I found this story on Facebook, told by T. S. Monk to Frank Alkyer. T.S. was traveling with his father, Thelonious Monk, when his quartet was playing in Cleveland. There was a strip joint across the street where the two young guys in the band, bassist Larry Gales and drummer Ben Riley, liked to visit between sets. Once Riley lost track of the time and returned to his gig to find that Monk and Gales and tenorman Charlie Rouse had already started playing without him. He ran to the drums and got in the groove with the band, and it looked like everything was cool. Then, after Monk, Rouse and Gales had all soloed, Monk gave it to Ben for a drum solo. As Ben began to play, Monk gathered Rouse and Gales and T.S. and walked out of the club with them, flagging a cab. They went back to their hotel where Monk had a record player in his room. They listened to Art Tatum records for a while, and then Monk said, “Okay, let’s go back.” They took another cab back to the club, where Ben Riley had been playing a drum solo for over half an hour. T.S. said Ben “was looking a shell of his former self. And he never was late for a set again.”
Don Robertson passed along a new Benny Goodman story that he got from Larry Tain. Don said, “One of Larry’s ex-wives, Jan Tober, sang with a small Benny Goodman group in the 1950s or 60s. Benny never got her name right, and would mangle it every time he introduced her, even after pleas from her to say it right.

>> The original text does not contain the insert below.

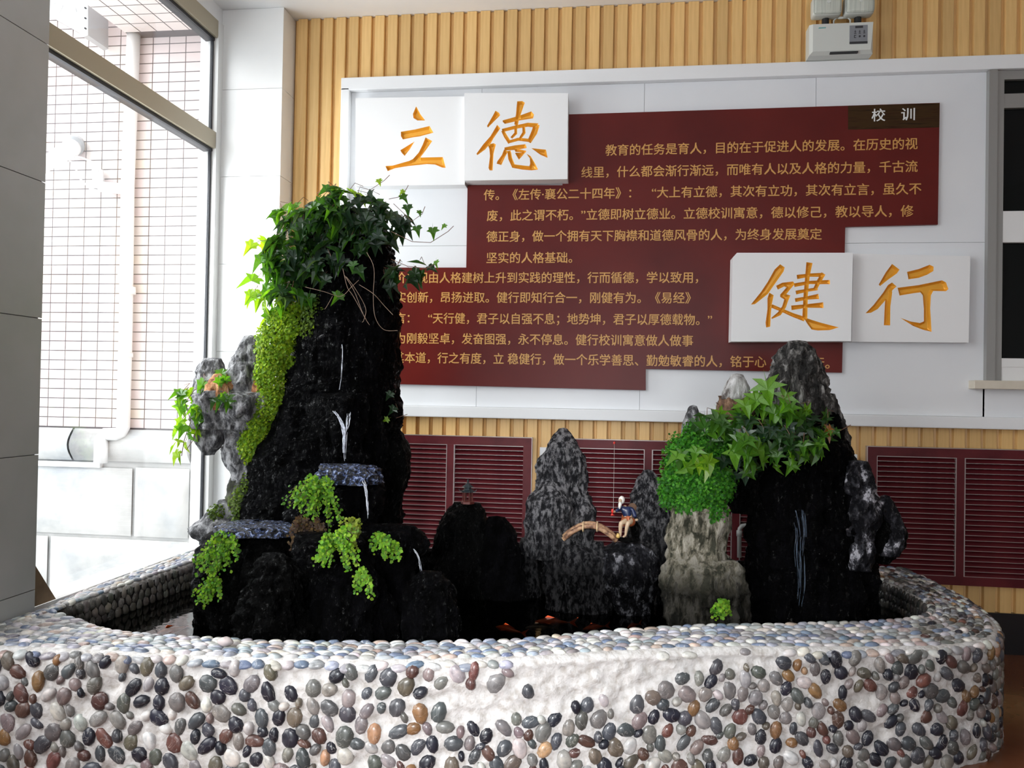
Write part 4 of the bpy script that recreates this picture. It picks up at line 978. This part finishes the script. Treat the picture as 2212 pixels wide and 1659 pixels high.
M_dimwater = mat('thin_wet_film', (.10, .14, .20), .12); M_dimwater.node_tree.nodes['Principled BSDF'].inputs['Alpha'].default_value = .32
stream([(1724,1102),(1730,1150),(1728,1200),(1732,1260),(1728,1310)], 3.70, .0017, 'broad bluish trickle down the right rockery', 30, 14, M_dimwater)
# low black rocks closing the back of the pond
for (x0, x1, yt, sd_, lab) in ((868, 960, 1186, 61, 'low black rock between the tall rockery and pavilion rock'), (1110, 1200, 1196, 62, 'low black rock left of the tall mottled rock base'), (1270, 1345, 1200, 63, 'low black rock under the log bridge'),
        (1395, 1460, 1205, 64, 'low black rock left of the tan rock base'), (1585, 1660, 1212, 65, 'low black rock below the grey plastic pipe')):
    o = rock(None, [(yt, x0+18, x1-18), (yt+12, x0+5, x1-5), (yt+50, x0, x1), (1290, x0-4, x1+4)], 4.30, .5, R_soaked, sd_, name='rock', amp=.16, seg=60); tag(o, lab, 'rock')
# ------------------------------------------------------------------ PVC pipe between rockery and grille
mb = MB().tube([P(1597,1204,4.56), P(1597,1150,4.56), P(1598,1142,4.56), P(1603,1136,4.56), P(1612,1135,4.56), P(1665,1135,4.56)], .012, 12).tube([P(1597,1158,4.56), P(1597,1146,4.56)], .016, 12)
o = mb.build('supply_pipe', M_pvcgrey, None, True); tag(o, 'grey plastic elbow pipe entering the right rockery', 'pipe')

# ------------------------------------------------------------------ log bridge
br = thing('log_bridge', P(1275,1160,3.98), 'small arched bridge of brown logs beside the tall grey rock', 'bridge')
M_log = noisy('log_bark', [(.35, (.10, .045, .025)), (.5, (.30, .16, .09)), (.7, (.50, .32, .18))], .6, (1, 1, 1), 45, .6, .004)
M_logend = mat('log_end', (.62, .45, .26), .7)
for k, (dy, dz_) in enumerate(((-.035, 0), (0, .008), (.035, 0))):
    pts = []
    for i in range(11):
        t = i/10; x = 1218+(1332-1218)*t; y = 1162+(1166-1162)*t-30*math.sin(math.pi*t)**.9
        q = P(x, y, 3.94); pts.append(Vector((q.x, q.y+dy, q.z+dz_)))
    l = MB().tube(pts, .012, 10).build('log', M_log, br, True)
    MB().tube([pts[0], pts[0]+(pts[0]-pts[1]).normalized()*.002], .0115, 10).build('log_end', M_logend, l)
for x in (1260, 1290):
    q = P(x, 1140, 3.94)
    ring = [Vector((q.x, q.y+.055*math.cos(a), q.z+.006+.022*math.sin(a))) for a in [2*math.pi*k/14 for k in range(15)]]
    MB().tube(ring, .004, 6).build('binding', M_logend, br, True)
# ------------------------------------------------------------------ pavilion
pv = thing('pavilion_ornament', P(1010,1090,4.1), 'tiny dark Chinese pavilion ornament on the black hill-shaped rock', 'ornament')
M_roof = mat('dark_teal_glaze', (.012, .02, .025), .4); M_redcol = mat('dull_red_glaze', (.10, .02, .015), .4)
c0 = P(1010,1088,4.1); sc_ = .0024
MB().lathe([(.036, 0), (.036, .012), (.030, .016)], c0, seg=6).build('base', M_redcol, pv)
for k in range(6):
    an = k*math.pi/3; MB().tube([c0+Vector((.026*math.cos(an), .026*math.sin(an), .014)), c0+Vector((.024*math.cos(an), .024*math.sin(an), .062))], .0035, 8).build('column', M_redcol, pv)
MB().lathe([(.040, .062), (.036, .066), (.024, .074), (.018, .084), (.018, .09)], c0, seg=6).build('roof', M_roof, pv)
MB().lathe([(.032, .088), (.028, .092), (.014, .102), (.005, .112), (.004, .116), (.007, .120), (.001, .130)], c0, seg=6).build('roof', M_roof, pv)
mb = MB()
for k in range(6):
    an = k*math.pi/3; d = Vector((math.cos(an), math.sin(an), 0)); mb.tube([c0+d*.034+Vector((0, 0, .066)), c0+d*.043+Vector((0, 0, .068)), c0+d*.048+Vector((0, 0, .076))], [.003, .0025, .001], 6)
mb.build('eave_horns', M_roof, pv)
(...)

Finally she replied to one more mangled announcement, ‘Thank you, Benny Goldman.’ Larry said he got it right after that.”
Here’s a story from Scott Black:
The Eberle brothers, Bob and Ray, sang with the top big bands in the swing era. Bob sang with Jimmy Dorsey and Ray sang with Glenn Miller. (Bob ended his name with a “y” to distinguish them.) Bob was still performing in nightclubs when Ray died in 1979. A fan came up to Bob at a break and confessed how much she admired their singing over the years. Then she said, “I read that one of you died a few weeks ago. Was that you or your brother?” It gave poor Bob the first good laugh he had had in weeks.
Bill Wurtzel was on Alex Leonard’s gig at Rothmann’s. A woman introduced her grandson, a college student who was interested in purchasing Alex’s CD. Alex asked, “Is he a musician?” Grandma replied, “No, he’s an intellectual.”
Once on a club date, Wurtzel heard the caterer say “First, people eat. Then musicians eat.”